Numerical simulation for homogeneous-heterogeneous reactions and Newtonian heating in the silver-water nanofluid flow past a nonlinear stretched cylinder

The present exploration aims to deliberate silver-water nanofluid flow with homogeneous- heterogeneous reactions and magnetic field impacts past a nonlinear stretched cylinder. The novelty of the presented work is enhanced with the addition of Newtonian heating, heat generation/absorption, viscous dissipation, nonlinear thermal radiation and joule heating effects. The numerical solution is established via Shooting technique for the system of ordinary differential equations with high nonlinearity.
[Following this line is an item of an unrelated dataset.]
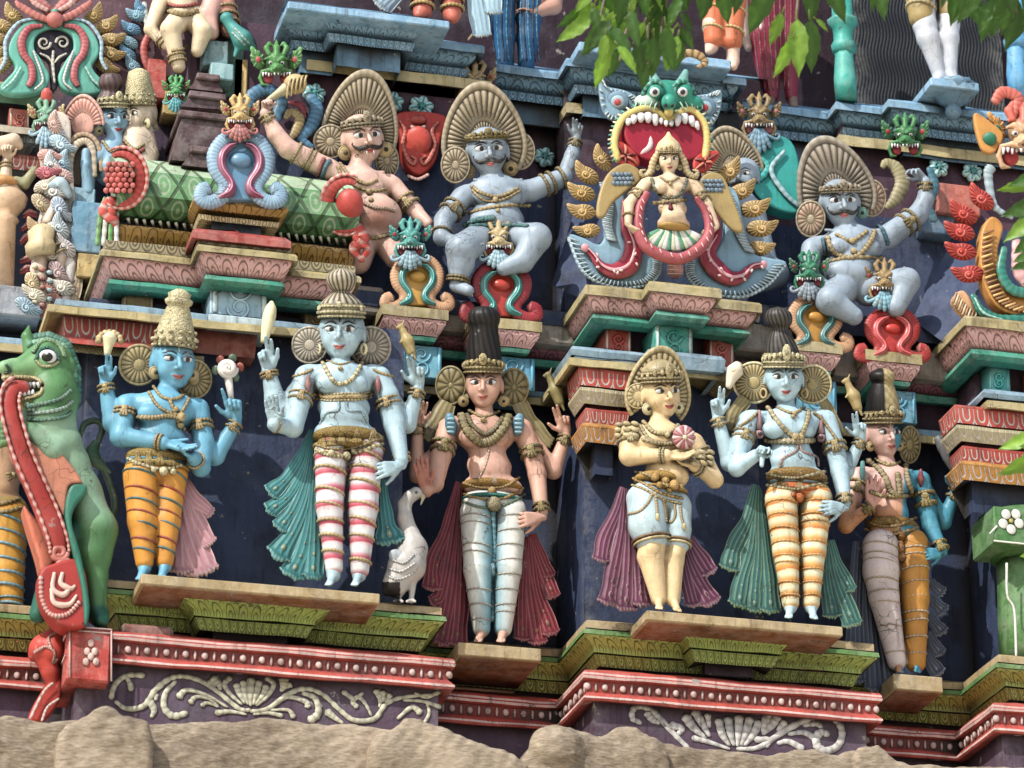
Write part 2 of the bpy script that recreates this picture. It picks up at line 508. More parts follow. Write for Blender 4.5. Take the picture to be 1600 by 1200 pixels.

The influences of miscellaneous parameters including nanoparticles volume fraction (0.0 <= phi <= 0.3), magnetic parameter (1.0 <= M <= 4.0), nonlinearity exponent (1.0 <= n <= 5.0), curvature parameter (0.0 <= gamma <= 0.4), conjugate parameter (0.4 <= lambda <= 0.7), heat generation/absorption parameter (0.2 <= E-c <= 0.8), radiation parameter (0.7 <= K* <= 1.0), Eckert number (0.1 <= E-c <= 0.7), strength of homogeneous reaction (0.1 <= kappa(1 )<= 1.8), strength of heterogeneous reaction (0.1 <= kappa(2) <= 1.8) and Schmidt number (3.0 <= S-c <= 4.5) on axial velocity, temperature profile, local Nusselt number, and skin friction coefficient are discussed via graphical illustrations and numerically erected tabulated values. It is examined that the velocity field diminishes while the temperature profile enhances for mounting values of the magnetic parameter. An excellent concurrence is achieved when our obtained numerical calculations are compared with an already published paper in limiting case; hence dependable results are being presented.